Large power consumers can sign an interrupt able contract with a (deregulation)
power company.  Interruptible agreements give a discount in exchange
for the promise the customer will voluntarily curtail their usage
when asked.  If they don't, they get socked with penalties.  These
agreements have existed for decades.  On Thursday, PG&E asked its
interruptible customers once again to curtail their usage.

Involuntary curtailment is different.  The prediction is involuntary
curtailments and interruptions will become more commonplace as the
market adjusts to deregulation.  Hopefully, once deregulation is sorted
out the proper incentives will exist to construct additional transmission
and generation facilities.

Some electrical customers disconnect from the grid anytime a potential
exists for an unscheduled interruption.  For example, some sensitive
facilities switch to internal power anytime lightning strikes within
five miles.  They believe their internal power systems are better (albeit
more expensive to operate) than the utility power.  There is a different
school of thought which believes transferring to an alternate power
source is risky in and of itself, so its better to stay with the utility
until it fails, because the utility may not fail but the transfer could.

Finally, if you speak with the right people at the Edison Institute,
they are very frank, there is always the potential for an unscheduled
power interruption.  Anyone who absolutely, positively can not risk
any chance of an interruption should have an independent, standby power
source.

On Thu, 15 June 2000, gwright () thebiz net wrote:
lucifer () lightbearer com writes:
At least one major data center disconnected from the grid and went to
generator power, prior to the rolling blackouts. The motivation was not
stated, but it seems likely that they were requested to do so as part of
the voluntary interruption efforts. No interruption of service was seen.

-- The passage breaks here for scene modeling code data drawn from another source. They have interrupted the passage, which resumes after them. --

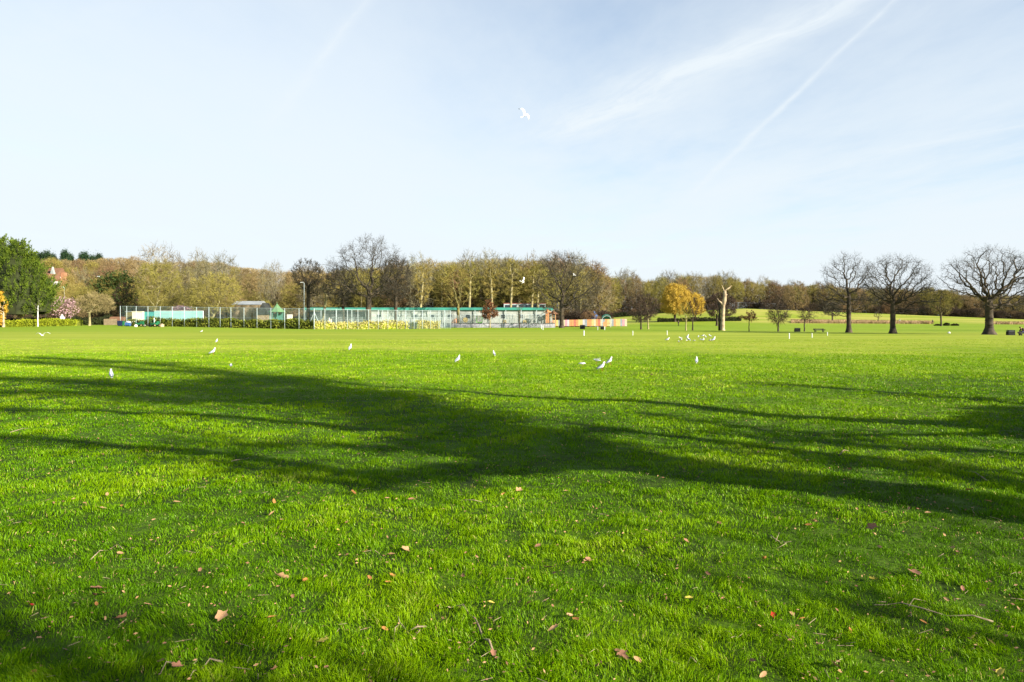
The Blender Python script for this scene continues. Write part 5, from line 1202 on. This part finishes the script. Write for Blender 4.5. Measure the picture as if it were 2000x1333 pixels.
main = [(189, 1158, 22, 'oval', 'leaf_br'), (206, 1168, 16, 'lobed', 'leaf_or'), (185, 1170, 14, 'oval', 'leaf_br'), (105, 1127, 14, 'oval', 'leaf_tan'), (235, 1090, 12, 'oval', 'leaf_tan'), (188, 1188, 12, 'oval', 'leaf_or'),
 (235, 1217, 24, 'lobed', 'leaf_br'), (288, 1189, 14, 'oval', 'leaf_tan'), (357, 1187, 12, 'oval', 'leaf_tan'), (533, 1215, 18, 'oval', 'leaf_or'), (545, 1222, 14, 'oval', 'leaf_br'), (550, 1137, 22, 'lobed', 'leaf_tan'), (514, 1125, 14, 'oval', 'leaf_tan'), (597, 1142, 16, 'oval', 'leaf_or'),
 (636, 1134, 12, 'oval', 'leaf_tan'), (422, 1052, 12, 'oval', 'leaf_tan'), (438, 1059, 16, 'oval', 'leaf_or'), (364, 969, 15, 'oval', 'leaf_tan'), (345, 992, 12, 'oval', 'leaf_tan'), (238, 999, 11, 'oval', 'leaf_or'), (202, 1003, 12, 'oval', 'leaf_tan'), (209, 975, 11, 'oval', 'leaf_tan'), (94, 984, 9, 'oval', 'leaf_tan'), (79, 993, 8, 'oval', 'leaf_tan'), (118, 921, 12, 'oval', 'leaf_or'), (234, 930, 12, 'lobed', 'leaf_yel'),
 (535, 990, 12, 'oval', 'leaf_or'), (531, 1013, 12, 'oval', 'leaf_tan'), (660, 1043, 12, 'oval', 'leaf_yel'), (603, 1293, 14, 'oval', 'leaf_br'), (313, 1301, 16, 'oval', 'leaf_br'), (345, 1311, 18, 'lobed', 'leaf_br'), (400, 1319, 14, 'oval', 'leaf_or'), (535, 1318, 16, 'lobed', 'leaf_br'), (62, 1325, 18, 'oval', 'leaf_or'), (100, 1317, 14, 'oval', 'leaf_br'),
 (690, 970, 14, 'oval', 'leaf_or'), (757, 979, 9, 'oval', 'leaf_tan'), (803, 980, 11, 'oval', 'leaf_br'), (792, 1081, 18, 'lobed', 'leaf_tan'), (764, 1090, 14, 'oval', 'leaf_tan'), (722, 1136, 12, 'oval', 'leaf_or'), (719, 1152, 13, 'oval', 'leaf_or'), (768, 1133, 14, 'oval', 'leaf_or'), (758, 1145, 11, 'oval', 'leaf_or'), (752, 1238, 13, 'oval', 'leaf_or'), (714, 1083, 10, 'oval', 'leaf_or'),
 (1014, 959, 14, 'lobed', 'leaf_tan'), (1105, 959, 9, 'oval', 'leaf_tan'), (982, 967, 9, 'oval', 'leaf_or'), (1076, 1116, 18, 'oval', 'leaf_br'), (1082, 1127, 13, 'oval', 'leaf_br'), (1050, 1072, 16, 'oval', 'leaf_br'), (1148, 1099, 16, 'oval', 'leaf_br'), (1144, 1100, 12, 'oval', 'leaf_tan'), (1033, 1143, 12, 'oval', 'leaf_tan'), (1015, 1185, 12, 'oval', 'leaf_br'), (1033, 1186, 11, 'oval', 'leaf_or'), (960, 1186, 12, 'oval', 'leaf_yel'),
 (1113, 1212, 16, 'oval', 'leaf_tan'), (1125, 1220, 15, 'oval', 'leaf_or'), (1079, 1193, 11, 'oval', 'leaf_br'), (1215, 1290, 18, 'lobed', 'leaf_br'), (1222, 1295, 14, 'oval', 'leaf_br'), (1245, 1300, 16, 'oval', 'leaf_tan'), (1208, 1283, 14, 'oval', 'leaf_br'), (1135, 1293, 14, 'oval', 'leaf_or'), (963, 1287, 14, 'lobed', 'leaf_br'), (902, 1289, 12, 'oval', 'leaf_br'), (778, 1320, 12, 'oval', 'leaf_br'),
 (1268, 1076, 14, 'oval', 'leaf_br'), (1340, 1061, 14, 'oval', 'leaf_br'), (1405, 1025, 9, 'oval', 'leaf_br'), (1592, 1026, 14, 'oval', 'leaf_tan'), (1580, 1032, 12, 'oval', 'leaf_or'), (1703, 1039, 20, 'lobed', 'leaf_br'), (1812, 1012, 11, 'oval', 'leaf_tan'), (1765, 1032, 14, 'lobed', 'leaf_yel'), (1775, 1004, 9, 'oval', 'leaf_tan'), (1893, 969, 14, 'lobed', 'leaf_or'), (1930, 990, 11, 'oval', 'leaf_or'), (1983, 983, 12, 'oval', 'leaf_or'),
 (1718, 1076, 10, 'oval', 'leaf_tan'), (1493, 1098, 16, 'oval', 'leaf_or'), (1786, 1128, 24, 'lobed', 'leaf_br'), (1703, 1139, 15, 'oval', 'leaf_yel'), (1345, 1177, 14, 'oval', 'leaf_yel'), (1388, 1115, 12, 'oval', 'leaf_br'), (1383, 1128, 11, 'oval', 'leaf_br'), (1880, 1158, 14, 'oval', 'leaf_br'), (1918, 1192, 16, 'oval', 'leaf_tan'), (1660, 1242, 14, 'oval', 'leaf_or'), (1559, 1238, 12, 'oval', 'leaf_yel'), (1567, 1218, 11, 'oval', 'leaf_or'),
 (1803, 1224, 12, 'oval', 'leaf_or'), (1900, 1255, 14, 'oval', 'leaf_yel'), (1938, 1266, 14, 'oval', 'leaf_tan'), (1632, 1311, 20, 'lobed', 'leaf_br'), (1470, 1302, 14, 'oval', 'leaf_br'), (1490, 1330, 16, 'oval', 'leaf_tan'), (1644, 1284, 12, 'oval', 'leaf_yel'), (1570, 1330, 14, 'oval', 'leaf_tan'), (1647, 886, 9, 'oval', 'leaf_tan'), (1795, 782, 8, 'oval', 'leaf_br'), (1273, 734, 7, 'oval', 'leaf_br'), (1180, 811, 7, 'oval', 'leaf_tan')]
for a in main: leaf(*a)
for i in range(150):
    py = 760 + 570 * lr.random() ** .8; px = lr.uniform(5, 1995)
    leaf(px, py, lr.uniform(.25, .7) * (4 + (py - 700) / 45), lr.choice(['oval', 'oval', 'lobed']), 'leaf_br' if lr.random() < .35 else 'leaf_tan', lift=.018)
def litter():
    rng = np.random.default_rng(31); n = 4600; Y = 3.3 * (22 / 3.3) ** rng.random(n); X = rng.uniform(-.78, .78, n) * Y
    k = value_noise(X * 1.1 + 5, Y * 1.1, 12) > .42; X, Y = X[k], Y[k]; n = len(X)
    c = np.stack([X, Y, height(X, Y) + rng.uniform(.012, .04, n)], 1); s = rng.uniform(.004, .013, n)[:, None] * np.minimum(1 + Y[:, None] * .03, 1.6)
    u = nrm(rng.normal(size=(n, 3)) * [1, 1, .35]) * s; v = nrm(np.cross(u, rng.normal(size=(n, 3)))) * s * .45
    mb = MB(); h = n // 2; mb.quads(c[:h], u[:h], v[:h], 0); mb.quads(c[h:], u[h:], v[h:], 1)
    m = n // 8; d = nrm(rng.normal(size=(m, 3)) * [1, 1, .15]); L = rng.uniform(.01, .045, (m, 1)); mb.segs(c[:m] - d * L, c[:m] + d * L, .0018, .0012, 4, m=2)
    tag(mb.build('leaf_litter', [M['leaf_br'], M['leaf_tan'], M['stick']]), 'crumbs of dead leaf and bits of twig strewn through the turf', 'leaf litter', kind='stuff')
litter()
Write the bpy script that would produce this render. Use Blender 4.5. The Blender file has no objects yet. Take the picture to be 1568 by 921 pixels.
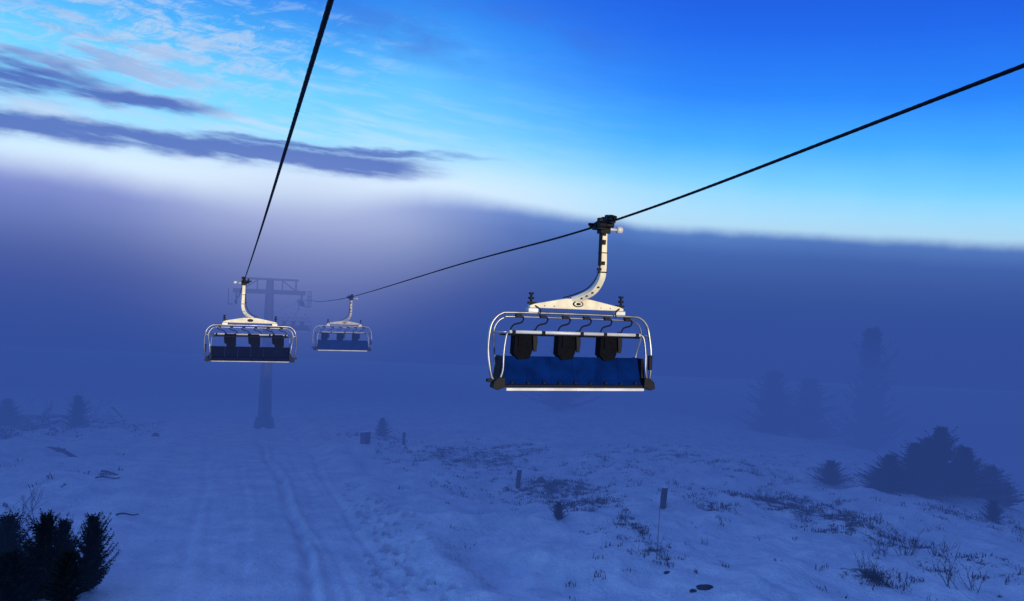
import bpy, bmesh, math, random
import numpy as np
from mathutils import Vector, Matrix
random.seed(7); rng=np.random.default_rng(5)
sc=bpy.context.scene
F=1230.0; ROLL=math.radians(2.4); CA,SA=math.cos(ROLL),math.sin(ROLL)
def P(px,py,d):
    xc=(px-784)/F*d; zc=(460.5-py)/F*d
    return Vector((xc*CA-zc*SA,d,xc*SA+zc*CA))
def lin(r,g,b):
    f=lambda c:(c/255/12.92) if c/255<=0.04045 else ((c/255+0.055)/1.055)**2.4
    return (f(r),f(g),f(b),1.0)
# ------------------------------------------------------------ terrain
def _h(i,j,s):
    v=np.sin(i*127.1+j*311.7+s*74.7)*43758.5453
    return v-np.floor(v)
def vn(x,y,s=0):
    xi=np.floor(x); yi=np.floor(y); fx=x-xi; fy=y-yi
    fx=fx*fx*(3-2*fx); fy=fy*fy*(3-2*fy)
    return (_h(xi,yi,s)*(1-fx)+_h(xi+1,yi,s)*fx)*(1-fy)+(_h(xi,yi+1,s)*(1-fx)+_h(xi+1,yi+1,s)*fx)*fy
def fbm(x,y,s=0,o=4):
    t=0;a=.5;n=0
    for k in range(o):
        t=t+a*vn(x,y,s+k*3); n+=a; a*=.5; x=x*2.03+11.3; y=y*2.03+5.7
    return t/n
def sstep(a,b,x):
    t=np.clip((x-a)/(b-a),0,1); return t*t*(3-2*t)
def base_h(x,y):
    x=np.asarray(x,dtype=float); y=np.asarray(y,dtype=float)
    f=-7.6-0.072*np.maximum(y,0)
    b=np.maximum(-y,0); f=f+9.6*sstep(0,55,b)  # unseen ridge behind the camera, added to keep sun off the slope
    f=f+0.02*np.clip(x,-120,60)
    q=np.clip(x-8,0,60); f=f-0.0025*q*q*sstep(-30,10,y)
    f=f-0.0004*np.clip(y-95,0,200)**2*0.6
    return f
def s_of(x,y): return x-(1.6-0.345*y)
TRK=((1.25,.19,.32),(1.85,.13,.12),(-.9,.2,.05),(2.7,.2,.08),(-3.1,.22,.10),(3.4,.15,.05),(-2.2,.13,.04),(4.3,.2,.12))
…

In a conversation with an MFS engineer today I mentioned the problems
in the Bay area.  He previously worked for SNET (Southern New
England Telephone, now part of SBC) for many years and said it was
standard practice for them to disconnect COs from the grid and run
off generator power for hours or even a day or two during the
summer season.

I was under the impression that these power shortages were the
result of less over-engineering on the part of power companies due
to deregulation but maybe this isn't such a new situation after all?